At present, the best estimate regarding cost-effectiveness suggests that prevention can cut more cocaine use per million dollars of spending than some control programs—notably crop eradication, interdiction and long prison sentences for typical drug dealers—while falling short of others. But the range of reasonable estimates is wide enough that these comparisons cannot be made with a great deal of confidence.

Prevention might have accomplished more had it been undertaken before the current cocaine epidemic got under way. Prevention programs are most effective at the onset of a drug epidemic when initiation is high and most contagious. (The contagious spread of drug use implies that preventing one initiation can short circuit a chain reaction of initiations.) Today the epidemic that began in the late 1960s is mature.

"At this stage, prevention can't play a decisive role," summarizes lead author Jonathan P. Caulkins. "It isn't the silver bullet everyone would like it to be. Still, school-based programs can play a worthwhile supportive role with respect to the current situation while providing a form of 'cheap insurance' against any future epidemics."

Underscoring that role is a finding that each dollar spent on such a program today would avert an eventual $2.40 in costs of cocaine-related crime, health care and lost productivity. Again, this is a best estimate within a broad range of uncertain outcomes. But it is highly likely that the social benefits exceed the program costs, the researchers contend, particularly if non-cocaine-related benefits are considered. These include reductions in cigarette and alcohol consumption and potential improvements in participants' general social behavior.

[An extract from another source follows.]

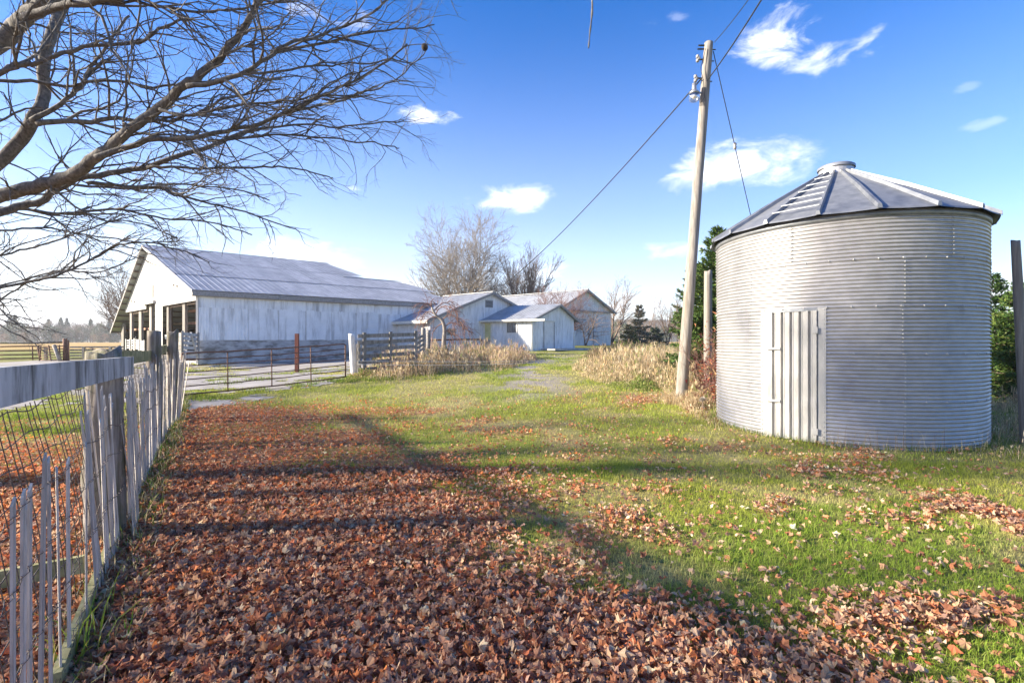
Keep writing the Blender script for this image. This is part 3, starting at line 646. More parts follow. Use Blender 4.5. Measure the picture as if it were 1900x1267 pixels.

The study is based on past evaluations of two programs—Project ALERT (developed at RAND and currently in operation throughout South Dakota) and the Life Skills Training Program. Both motivate and train adolescents to resist peer pressures to use drugs and both have proven records of discouraging marijuana use. The researchers combined those records with data on marijuana-cocaine relationships to project future reductions in cocaine use. Then they accounted for technical factors that would decrease or increase those estimates.

To determine cost-effectiveness, the team divided the findings on reduction in cocaine use by the $150 per pupil cost of prevention classes and compared the results to previous RAND cost-effectiveness estimates for a variety of other drug control programs. Most of the cost of running the school-based programs is not direct budgetary cost but rather the opportunity cost of using school time to teach non-academic material.

The researchers emphasize that evaluating prevention solely in terms of the number of program participants who refrain from initiating drug use sells prevention short, recognizing only about one-quarter of the drug-related benefits of prevention. Other benefits come from reduced and delayed drug use by participants, from spillover effects on friends and associates, and through effects on the cocaine market.

The study was funded by the Substance Abuse Policy Research Program of The Robert Wood Johnson Foundation and conducted within RAND's Drug Policy Research Center.